The band already had a self-produced CD, which they packaged themselves and sold at gigs. It was already a matter of habit to carry copies of the album with them at all times, and that included one night when they went to hear one of their favorite bands, Live, playing in town. A local radio station, the Rat at 95.9, was the show's sponsor. Impulsively, members of pete made their way to one of the radio crew and gave him their CD with a request just to give it a listen.

“They started playing it!” Terrana says laughing, as if he still doesn't quite believe his good fortune. “Chris Craft, the director of the station, put it into rotation, even though we weren't signed. He started getting phone calls, and after a few weeks, it was the most requested song on their list. So Chris, very unselfishly, went to the labels himself and said, ‘Look, I have a band here that's not signed. I think you should check them out.’ A lot of those labels had rejected us six months earlier, but now that we were getting played on the Rat, those labels turned around and reconsidered. That showed us that radio is what breaks the new acts; that's what radio is all about.”

SHOWCASING: THE FINAL HURDLE

A series of showcases for major labels followed. For a band that built its performance on the energy of interacting with the crowd, those were surreal events. Typically, they took place in a rented rehearsal studio with a group of 20 to 30 label executives taking critical notes as the band went through their set. “They don't clap that much, and they don't get excited, and they don't jump around,” Terrana says. “But you have to put 100 percent into your show. Sometimes they'll make you repeat a song two or three times. It's really nerve-racking.”

Several labels, including Universal, ran pete through the wringer only to pass on them. Several industry people told the band that they couldn't gamble on signing them because electronica was clearly replacing rock as the music du jour. As close as they had come, after years of grinding it out on the road and handing out demo CDs to strangers, those dismissals were almost too much to take.

“This isn't a charmed band,” Terrana says. “We didn't have tons of luck. We've always struggled tooth and nail for everything we've gotten. When our manager was trying to shop that little CD that we made ourselves, and he wasn't getting a reaction, and we were living on nothing, you could see our morale going lower and lower. It was like, ‘Are we doing the right thing? Are we as good as we want to be? What's wrong?’ But no one ever said, ‘I'm walking.’”

Pete kept at it, and that was a key factor in getting them to where they are today. “I think it's survival of the fittest,” Terrana says. “If a band doesn't want to persevere through those times, they may never get to the other side. If we had quit six months earlier, we would never have made it to where we are now.”

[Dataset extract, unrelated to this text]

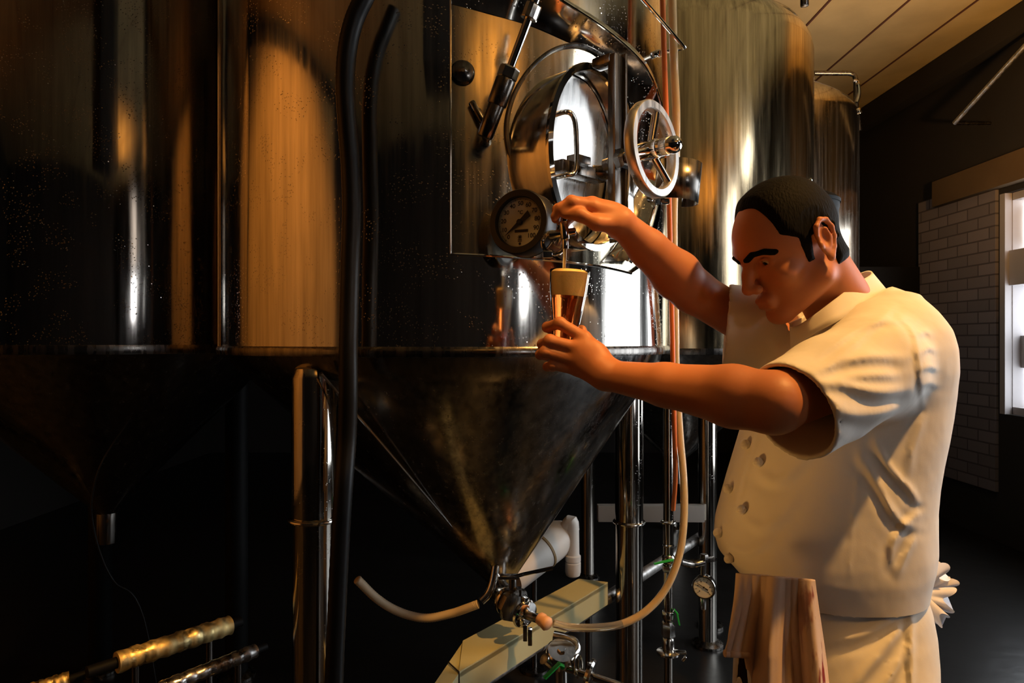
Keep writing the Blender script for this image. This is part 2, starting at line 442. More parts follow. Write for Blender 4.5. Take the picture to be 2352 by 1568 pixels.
# inward opening door: dished plate with its own rim
def dish(t0, depth, rx, rz, n=9):
    return [[md(max(rx*q,.0005)*math.cos(h), max(rz*q,.0005)*math.sin(h), t0+depth*(1-q*q)) for h in np.linspace(0, 2*math.pi, 72, endpoint=False)] for q in np.linspace(1, 0.0, n)]
b = MB(); b.rings([oval(RX-.008,RZ-.008,-.105)]+dish(-.065, .001, RX-.014, RZ-.014), False)
door = b.build('manway_door', M['door'], man, 60)
b = MB(); b.rings([oval(RX-.008,RZ-.008,-.066), oval(RX-.008,RZ-.008,-.052), oval(RX-.020,RZ-.020,-.050), oval(RX-.022,RZ-.022,-.062)], False, True)
b.build('door_rim', M['fit'], man)
b = MB(); b.tube([mp(-.085,.085,-.055), mp(-.085,.085,-.012), mp(-.070,.078,-.004), mp(-.062,.05,-.002), mp(-.060,-.02,-.002), mp(-.066,-.045,-.004), mp(-.085,-.052,-.012), mp(-.085,-.052,-.055)], .0058, 12, 4)
b.build('door_handle', M['fit'], man)
b = MB(); b.box(mp(-.01,-.028,-.035), (.16,.04,.026), [SD, AX, UP], .005); b.box(mp(-.03,-.008,-.02), (.05,.03,.018), [SD, AX, UP], .003)
b.rcyl(mp(.03,-.022,-.03), mp(.10,-.022,.03), .016); b.rcyl(mp(-.055,-.034,-.04), mp(-.055,-.034,.0), .010)
b.build('hinge_bracket', M['darkst'], man)
# strongback bar across the mouth
b = MB(); b.box(mp(0,.012,.058), (.030,.020,.40), [SD, AX, UP], .004); b.box(mp(.019,.012,.052), (.007,.045,.41), [SD, AX, UP], .002)
b.box(mp(.0,.205,.03), (.032,.05,.02), [SD, AX, UP], .004)
b.build('strongback', M['darkst'], man)
b = MB(); b.box(mp(.030,-.10,.072), (.024,.012,.20), [SD, AX, UP], .003); b.build('latch_plate', M['chrome'], man)
# hand wheel on its spindle
WA = unit(np.array([math.sin(math.radians(50)), -math.cos(math.radians(50)), .03])); WC = P(1500, 343, 1.424)
b = MB(); b.lathe(WC, WA, [(.083,-.012),(.098,-.012),(.1005,-.008),(.1005,.007),(.098,.010),(.084,.010),(.0815,.006),(.0815,-.009)], 64, cap=False)
wu, wv, _ = frame(WA)
wheel = None
rim = b
# close the profile
rim.lathe(WC, WA, [(.0815,-.009),(.083,-.012)], 64, cap=False)
wheel = rim.build('handwheel', M['wheel'], man, 40)
b = MB()
for k in range(3):
    h = math.radians(78+120*k); d = wu*math.cos(h)+wv*math.sin(h)
    b.tube([WC+d*.016-WA*.006, WC+d*.05-WA*.003, WC+d*.086], .0085, 12)
b.rcyl(WC-WA*.03, WC+WA*.015, .020)
b.build('wheel_spokes', M['chrome'], man)
b = MB(); b.lathe(WC, WA, [(.017,-.01),(.0185,.0),(.0185,.044),(.0165,.055),(.010,.062),(.003,.064)], 28)
b.lathe(WC, WA, [(.0195,.030),(.0195,.034)], 28); b.build('spindle_cap', M['chrome'], man)
b = MB(); b.cyl(mp(0,-.022,.03), WC-WA*.02, .013); b.lathe(mp(0,-.018,.068), AX, [(.024,0),(.024,.014),(.018,.02)], 6); b.build('spindle', M['darkst'], man)
# round bead and flared collar of the opening
bead = [hit(*q, RS) for q in ((1300,604),(1245,560),(1206,470),(1180,390),(1164,320),(1166,265),(1186,205),(1225,150),(1275,114),(1330,106),(1385,130))]
b = MB(); b.tube([cylpt(p, z, RS+.005) for p, z in bead], [.005]*len(bead), 10, 5)
b.build('manway_bead', M['darkst'], tank)
inner = [hit(*q, RS) for q in ((1037,10),(1130,34),(1225,62),(1290,90),(1350,118),(1405,160),(1440,225),(1456,310),(1458,400),(1448,480),(1424,550),(1385,600))]
outer = [hit(*q, .700) for q in ((1037,-120),(1110,-100),(1195,-62),(1290,0),(1390,66),(1470,138),(1512,215),(1527,310),(1524,390),(1507,456),(1486,526),(1440,598))]
back  = [hit(*q, R) for q in ((1033,-125),(1110,-112),(1192,-72),(1290,-8),(1396,60),(1478,135),(1514,215),(1528,310),(1526,390),(1514,460),(1495,530),(1450,606))]
def dens(l, r): return spline([cylpt(p, z, r) for p, z in l], 8)
A1, B1, C1 = dens(inner, RS+.002), dens(outer, .700), dens(back, R+.001)
b = MB(); n = len(A1)
rows = [A1, [a*.67+q*.33-np.array([0,-.006,0]) for a, q in zip(A1, B1)], [a*.33+q*.67-np.array([0,-.006,0]) for a, q in zip(A1, B1)], B1, C1]
vs = [q for r in rows for q in r]
b.add(vs, [(i*n+j, i*n+j+1, (i+1)*n+j+1, (i+1)*n+j) for i in range(4) for j in range(n-1)])
collar = b.build('manway_collar', M['clad'], tank, 50)
b = MB(); b.tube(B1, .0035, 8); b.build('rolled_edge', M['chrome'], collar)
# curved strap and its arm right of the wheel
SC = P(1556, 420, 1.60)
b = MB(); ST = unit([.10, 0, 1])
b.lathe(SC-ST*.046, ST, [(.050,0),(.050,.092)], 40, cap=False, a0=math.radians(-150), a1=math.radians(150))
strap = b.build('hinge_strap', M['darkst'], tank, 60, solid=.004)
b = MB(); b.box(P(1512,460,1.655), (.055,.025,.012), [unit([1,-.3,-.2]), unit([.3,1,0]), UP], .003)
b.cyl(P(1492,470,1.80), P(1512,462,1.655), .010); b.build('hinge_arm', M['chrome'], tank)
# bent wire guard above the manway
b = MB(); b.tube([P(1425,-60,1.52), P(1478,0,1.58), P(1568,104,1.66), P(1572,109,1.665), P(1569,111,1.70), P(1562,113,1.79), P(1552,115,1.83), P(1500,122,1.86)], .0045, 10)
b.rcyl(P(1516,123,1.79), P(1511,121,1.84), .009)
b.build('wire_guard', M['chrome'], tank)
# stay rod with its coupling
a0, a1 = P(1252,-60,1.38), P(1112,318,1.44); d = unit(a1-a0); Ls = np.linalg.norm(a1-a0)
def at(py): return a0+(a1-a0)*((py+60)/378.0)
b = MB(); b.cyl(a0, at(170), .0085, n=20)
rod = b.build('stay_rod', M['chrome'], tank)
b = MB(); b.lathe(at(150), d, [(.020,0),(.0215,.003),(.0215,.022),(.019,.026)], 6); b.build('hex_nut', M['fit'], rod, 20)
b = MB(); b.lathe(at(8), d, [(.017,0),(.018,.003),(.018,.028),(.017,.03)], 12); b.build('rod_end', M['fit'], rod, 20)
b = MB(); b.rcyl(at(176), at(240), .021, .004, 24); b.build('coupling', M['darkst'], rod)
b = MB(); b.rcyl(at(236), at(316), .0175, .004, 24); b.rcyl(at(306), at(306)+np.array([.0,.07,.0]), .010); b.build('sleeve', M['darkst'], rod)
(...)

Robert L. Doerschuk is a dot-com survivor, a jazz pianist, and a former editor of Musician magazine.

onstage•hotlinks

http://clubs.yahoo.com/clubs/petenoise
Yahoo has a pete message board.

www.petenoise.com
The official pete band site includes news and tour information.

The Bottom Line

This month's lessons, drawn from the emerging epic of pete, break down to the practical and the spiritual:

  1. Be mercilessly honest in pursuing excellence as a live act. Find someone like pete's manager, who can be straight with you in a constructive way.
  2. Expand your range beyond local gigs. As Terrana puts it, “You have to start playing away from your hometown, because you get this thing where you become the big fish in a small pond. You have to start playing in front of people who don't know you if you want to start winning over crowds.”
  3. When you have a CD you're proud of, take it to the right local radio people and give each of them a copy.
  4. If you make it to the showcase level for a label deal, make sure you and your band are ready to rock the deadest house you've ever faced.
  5. If you're with a band that you know you can commit to, keep the faith through the tough times.